**Goal of the exercise**
Copy out the whole listing exactly as written, leaving the pictures behind.

**Data**
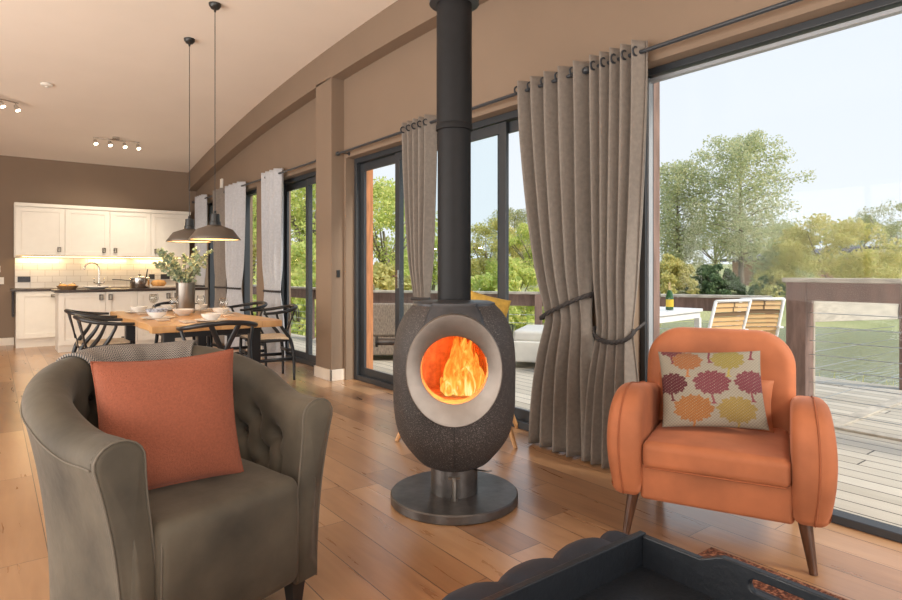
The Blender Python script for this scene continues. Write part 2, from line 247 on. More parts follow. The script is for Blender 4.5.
# ------------------------------------------------------------------ mesh helpers
class MB:
    def __init__(s): s.v = []; s.f = []; s.uv = None
    def add(s, vs, fs, mat=None):
        k = len(s.v)
        s.v += [tuple(mat @ Vector(p)) if mat else tuple(p) for p in vs]; s.f += [tuple(i+k for i in f) for f in fs]; return s
    def box(s, x0, x1, y0, y1, z0, z1, mat=None):
        return s.add([(x0, y0, z0), (x1, y0, z0), (x1, y1, z0), (x0, y1, z0), (x0, y0, z1), (x1, y0, z1), (x1, y1, z1), (x0, y1, z1)],
                     [(3, 2, 1, 0), (4, 5, 6, 7), (0, 1, 5, 4), (1, 2, 6, 5), (2, 3, 7, 6), (3, 0, 4, 7)], mat)
    def tube(s, path, rad, seg=10, flat=1., cap=True, up=None):
        P = [Vector(p) for p in path]; n = len(P); rad = [rad]*n if isinstance(rad, (int, float)) else rad
        T = [(P[min(i+1, n-1)]-P[max(i-1, 0)]).normalized() for i in range(n)]
        u = Vector(up) if up else (Vector((0, 0, 1)) if abs(T[0].z) < .9 else Vector((1, 0, 0)))
        vs = []; fs = []
        for i in range(n):
            a = T[i].cross(u).normalized(); b = a.cross(T[i]).normalized()
            if not up: u = b
            for k in range(seg):
                q = 2*PI*k/seg; vs.append(P[i]+a*math.cos(q)*rad[i]+b*math.sin(q)*rad[i]*flat)
        for i in range(n-1):
            for k in range(seg):
                k2 = (k+1) % seg; fs.append((i*seg+k, i*seg+k2, (i+1)*seg+k2, (i+1)*seg+k))
        if cap: fs.append(tuple(range(seg-1, -1, -1))); fs.append(tuple((n-1)*seg+k for k in range(seg)))
        return s.add(vs, fs)
    def lathe(s, prof, c=(0, 0, 0), seg=32, mat=None, sx=1., sy=1., skip=None, a0=0., a1=2*PI):
        full = abs(a1-a0-2*PI) < 1e-6; m = seg if full else seg+1
        vs = [(c[0]+r*math.cos(a0+(a1-a0)*k/seg)*sx, c[1]+r*math.sin(a0+(a1-a0)*k/seg)*sy, c[2]+z) for r, z in prof for k in range(m)]
        fs = []
        for i in range(len(prof)-1):
            for k in range(seg):
                k2 = (k+1) % m; q = (i*m+k, i*m+k2, (i+1)*m+k2, (i+1)*m+k)
                if skip and skip(*[sum(vs[j][d] for j in q)/4 for d in range(3)]): continue
                fs.append(q)
        return s.add(vs, fs, mat)
    def grid(s, fn, nu, nv, closeu=False):
        vs = [fn(i/(nu if closeu else nu-1), j/(nv-1)) for j in range(nv) for i in range(nu)]; fs = []
        for j in range(nv-1):
            for i in range(nu if closeu else nu-1):
                i2 = (i+1) % nu; fs.append((j*nu+i, j*nu+i2, (j+1)*nu+i2, (j+1)*nu+i))
        return s.add(vs, fs)
    def slab(s, out, th, r, puff=0., rings=5, plane='xz', warp=None, seg=4, off=0.):
        """outline (CCW list of 2D pts) thickened by th with rounded edges and puffed faces; plane says which axes the outline lies in"""
        out = [Vector(p) for p in out]; n = len(out); cen = sum(out, Vector((0, 0)))/n
        nr = []
        for i in range(n):
            d = (out[(i+1) % n]-out[i-1]).normalized(); nr.append(Vector((-d.y, d.x)))
        L = []
        for k in range(seg+1):
            a = PI/2*k/seg; L.append((r*(1-math.cos(a)) if False else r*(1-math.sin(PI/2-a)) , 0, r*math.sin(a)))
        layers = []
        h = th/2-r
        half = []
        for k in range(seg+1):
            a = PI/2*k/seg; half.append(([out[i]+nr[i]*(r*(1-math.cos(a))) for i in range(n)], h+r*math.sin(a)))
        base = half[-1][0]
        for q in range(1, rings+1):
            k = 1-q/(rings+.35); half.append(([cen+(p-cen)*k for p in base], th/2+puff*(1-k*k)**1.0))
        layers = [(p, -t) for p, t in reversed(half)]+half
        vs = []
        for p, t in layers:
            for q in p:
                v = {'xz': (q.x, t+off, q.y), 'yz': (t+off, q.x, q.y), 'xy': (q.x, q.y, t+off)}[plane]
                vs.append(warp(*v) if warp else v)
        fs = []; m = len(layers)
        for j in range(m-1):
            for i in range(n):
                i2 = (i+1) % n; fs.append((j*n+i, j*n+i2, (j+1)*n+i2, (j+1)*n+i))
        fs.append(tuple(range(n-1, -1, -1))); fs.append(tuple((m-1)*n+i for i in range(n)))
        return s.add(vs, fs)
    def rbox(s, c, half, r, n=10, warp=None):
        """box with rounded edges made of a fine grid"""
        vs = {}; V = []; F = []
        def idx(p):
            k = tuple(round(a, 5) for a in p)
            if k not in vs:
                vs[k] = len(V); q = Vector(p); h = Vector(half); inn = Vector([max(-h[i]+r, min(h[i]-r, q[i])) for i in range(3)]); d = q-inn
                if d.length > 1e-9: q = inn+d.normalized()*r
                if warp: q = Vector(warp(*q))
                V.append((q.x+c[0], q.y+c[1], q.z+c[2]))
            return vs[k]
        def lin(hh):
            core = [-(hh-r)+2*(hh-r)*i/n for i in range(n+1)]; e = [r*math.tan(PI/4*k/3) for k in (1, 2, 3)]
            return [-(hh-r)-x for x in reversed(e)]+core+[(hh-r)+x for x in e]
        ln = [lin(h) for h in half]
        for ax in range(3):
            a, b = (ax+1) % 3, (ax+2) % 3
            for sg in (-1, 1):
                for i in range(len(ln[a])-1):
                    for j in range(len(ln[b])-1):
                        q = []
                        for (ii, jj) in ((i, j), (i+1, j), (i+1, j+1), (i, j+1)):
                            p = [0, 0, 0]; p[ax] = sg*half[ax]; p[a] = ln[a][ii]; p[b] = ln[b][jj]; q.append(idx(p))
                        if sg < 0: q.reverse()
                        F.append(tuple(q))
        return s.add(V, F)
    def build(s, name, mat, parent=None, smooth=False, bev=0., sub=0, solid=0., loc=None, rot=None):
        me = bpy.data.meshes.new(name); me.from_pydata([tuple(p) for p in s.v], [], s.f); me.update()
        o = bpy.data.objects.new(name, me); C.objects.link(o)
        me.materials.append(M[mat] if isinstance(mat, str) else mat)
        if smooth: me.shade_smooth()
        if smooth == 'auto': me.set_sharp_from_angle(angle=R(35))
        if parent: o.parent = parent
        if solid: q = o.modifiers.new('solid', 'SOLIDIFY'); q.thickness = solid; q.offset = 0
        if bev: q = o.modifiers.new('bevel', 'BEVEL'); q.width = bev; q.segments = 2; q.limit_method = 'ANGLE'; q.angle_limit = R(40)
        if sub: q = o.modifiers.new('sub', 'SUBSURF'); q.levels = sub; q.render_levels = sub
        if loc: o.location = loc
        if rot: o.rotation_euler = rot
        return o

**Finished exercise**
The Blender Python script for this scene continues. Write part 2, from line 247 on. More parts follow. The script is for Blender 4.5.
# ------------------------------------------------------------------ mesh helpers
class MB:
    def __init__(s): s.v = []; s.f = []; s.uv = None
    def add(s, vs, fs, mat=None):
        k = len(s.v)
        s.v += [tuple(mat @ Vector(p)) if mat else tuple(p) for p in vs]; s.f += [tuple(i+k for i in f) for f in fs]; return s
    def box(s, x0, x1, y0, y1, z0, z1, mat=None):
        return s.add([(x0, y0, z0), (x1, y0, z0), (x1, y1, z0), (x0, y1, z0), (x0, y0, z1), (x1, y0, z1), (x1, y1, z1), (x0, y1, z1)],
                     [(3, 2, 1, 0), (4, 5, 6, 7), (0, 1, 5, 4), (1, 2, 6, 5), (2, 3, 7, 6), (3, 0, 4, 7)], mat)
    def tube(s, path, rad, seg=10, flat=1., cap=True, up=None):
        P = [Vector(p) for p in path]; n = len(P); rad = [rad]*n if isinstance(rad, (int, float)) else rad
        T = [(P[min(i+1, n-1)]-P[max(i-1, 0)]).normalized() for i in range(n)]
        u = Vector(up) if up else (Vector((0, 0, 1)) if abs(T[0].z) < .9 else Vector((1, 0, 0)))
        vs = []; fs = []
        for i in range(n):
            a = T[i].cross(u).normalized(); b = a.cross(T[i]).normalized()
            if not up: u = b
            for k in range(seg):
                q = 2*PI*k/seg; vs.append(P[i]+a*math.cos(q)*rad[i]+b*math.sin(q)*rad[i]*flat)
        for i in range(n-1):
            for k in range(seg):
                k2 = (k+1) % seg; fs.append((i*seg+k, i*seg+k2, (i+1)*seg+k2, (i+1)*seg+k))
        if cap: fs.append(tuple(range(seg-1, -1, -1))); fs.append(tuple((n-1)*seg+k for k in range(seg)))
        return s.add(vs, fs)
    def lathe(s, prof, c=(0, 0, 0), seg=32, mat=None, sx=1., sy=1., skip=None, a0=0., a1=2*PI):
        full = abs(a1-a0-2*PI) < 1e-6; m = seg if full else seg+1
        vs = [(c[0]+r*math.cos(a0+(a1-a0)*k/seg)*sx, c[1]+r*math.sin(a0+(a1-a0)*k/seg)*sy, c[2]+z) for r, z in prof for k in range(m)]
        fs = []
        for i in range(len(prof)-1):
            for k in range(seg):
                k2 = (k+1) % m; q = (i*m+k, i*m+k2, (i+1)*m+k2, (i+1)*m+k)
                if skip and skip(*[sum(vs[j][d] for j in q)/4 for d in range(3)]): continue
                fs.append(q)
        return s.add(vs, fs, mat)
    def grid(s, fn, nu, nv, closeu=False):
        vs = [fn(i/(nu if closeu else nu-1), j/(nv-1)) for j in range(nv) for i in range(nu)]; fs = []
        for j in range(nv-1):
            for i in range(nu if closeu else nu-1):
                i2 = (i+1) % nu; fs.append((j*nu+i, j*nu+i2, (j+1)*nu+i2, (j+1)*nu+i))
        return s.add(vs, fs)
    def slab(s, out, th, r, puff=0., rings=5, plane='xz', warp=None, seg=4, off=0.):
        """outline (CCW list of 2D pts) thickened by th with rounded edges and puffed faces; plane says which axes the outline lies in"""
        out = [Vector(p) for p in out]; n = len(out); cen = sum(out, Vector((0, 0)))/n
        nr = []
        for i in range(n):
            d = (out[(i+1) % n]-out[i-1]).normalized(); nr.append(Vector((-d.y, d.x)))
        L = []
        for k in range(seg+1):
            a = PI/2*k/seg; L.append((r*(1-math.cos(a)) if False else r*(1-math.sin(PI/2-a)) , 0, r*math.sin(a)))
        layers = []
        h = th/2-r
        half = []
        for k in range(seg+1):
            a = PI/2*k/seg; half.append(([out[i]+nr[i]*(r*(1-math.cos(a))) for i in range(n)], h+r*math.sin(a)))
        base = half[-1][0]
        for q in range(1, rings+1):
            k = 1-q/(rings+.35); half.append(([cen+(p-cen)*k for p in base], th/2+puff*(1-k*k)**1.0))
        layers = [(p, -t) for p, t in reversed(half)]+half
        vs = []
        for p, t in layers:
            for q in p:
                v = {'xz': (q.x, t+off, q.y), 'yz': (t+off, q.x, q.y), 'xy': (q.x, q.y, t+off)}[plane]
                vs.append(warp(*v) if warp else v)
        fs = []; m = len(layers)
        for j in range(m-1):
            for i in range(n):
                i2 = (i+1) % n; fs.append((j*n+i, j*n+i2, (j+1)*n+i2, (j+1)*n+i))
        fs.append(tuple(range(n-1, -1, -1))); fs.append(tuple((m-1)*n+i for i in range(n)))
        return s.add(vs, fs)
    def rbox(s, c, half, r, n=10, warp=None):
        """box with rounded edges made of a fine grid"""
        vs = {}; V = []; F = []
        def idx(p):
            k = tuple(round(a, 5) for a in p)
            if k not in vs:
                vs[k] = len(V); q = Vector(p); h = Vector(half); inn = Vector([max(-h[i]+r, min(h[i]-r, q[i])) for i in range(3)]); d = q-inn
                if d.length > 1e-9: q = inn+d.normalized()*r
                if warp: q = Vector(warp(*q))
                V.append((q.x+c[0], q.y+c[1], q.z+c[2]))
            return vs[k]
        def lin(hh):
            core = [-(hh-r)+2*(hh-r)*i/n for i in range(n+1)]; e = [r*math.tan(PI/4*k/3) for k in (1, 2, 3)]
            return [-(hh-r)-x for x in reversed(e)]+core+[(hh-r)+x for x in e]
        ln = [lin(h) for h in half]
        for ax in range(3):
            a, b = (ax+1) % 3, (ax+2) % 3
            for sg in (-1, 1):
                for i in range(len(ln[a])-1):
                    for j in range(len(ln[b])-1):
                        q = []
                        for (ii, jj) in ((i, j), (i+1, j), (i+1, j+1), (i, j+1)):
                            p = [0, 0, 0]; p[ax] = sg*half[ax]; p[a] = ln[a][ii]; p[b] = ln[b][jj]; q.append(idx(p))
                        if sg < 0: q.reverse()
                        F.append(tuple(q))
        return s.add(V, F)
    def build(s, name, mat, parent=None, smooth=False, bev=0., sub=0, solid=0., loc=None, rot=None):
        me = bpy.data.meshes.new(name); me.from_pydata([tuple(p) for p in s.v], [], s.f); me.update()
        o = bpy.data.objects.new(name, me); C.objects.link(o)
        me.materials.append(M[mat] if isinstance(mat, str) else mat)
        if smooth: me.shade_smooth()
        if smooth == 'auto': me.set_sharp_from_angle(angle=R(35))
        if parent: o.parent = parent
        if solid: q = o.modifiers.new('solid', 'SOLIDIFY'); q.thickness = solid; q.offset = 0
        if bev: q = o.modifiers.new('bevel', 'BEVEL'); q.width = bev; q.segments = 2; q.limit_method = 'ANGLE'; q.angle_limit = R(40)
        if sub: q = o.modifiers.new('sub', 'SUBSURF'); q.levels = sub; q.render_levels = sub
        if loc: o.location = loc
        if rot: o.rotation_euler = rot
        return o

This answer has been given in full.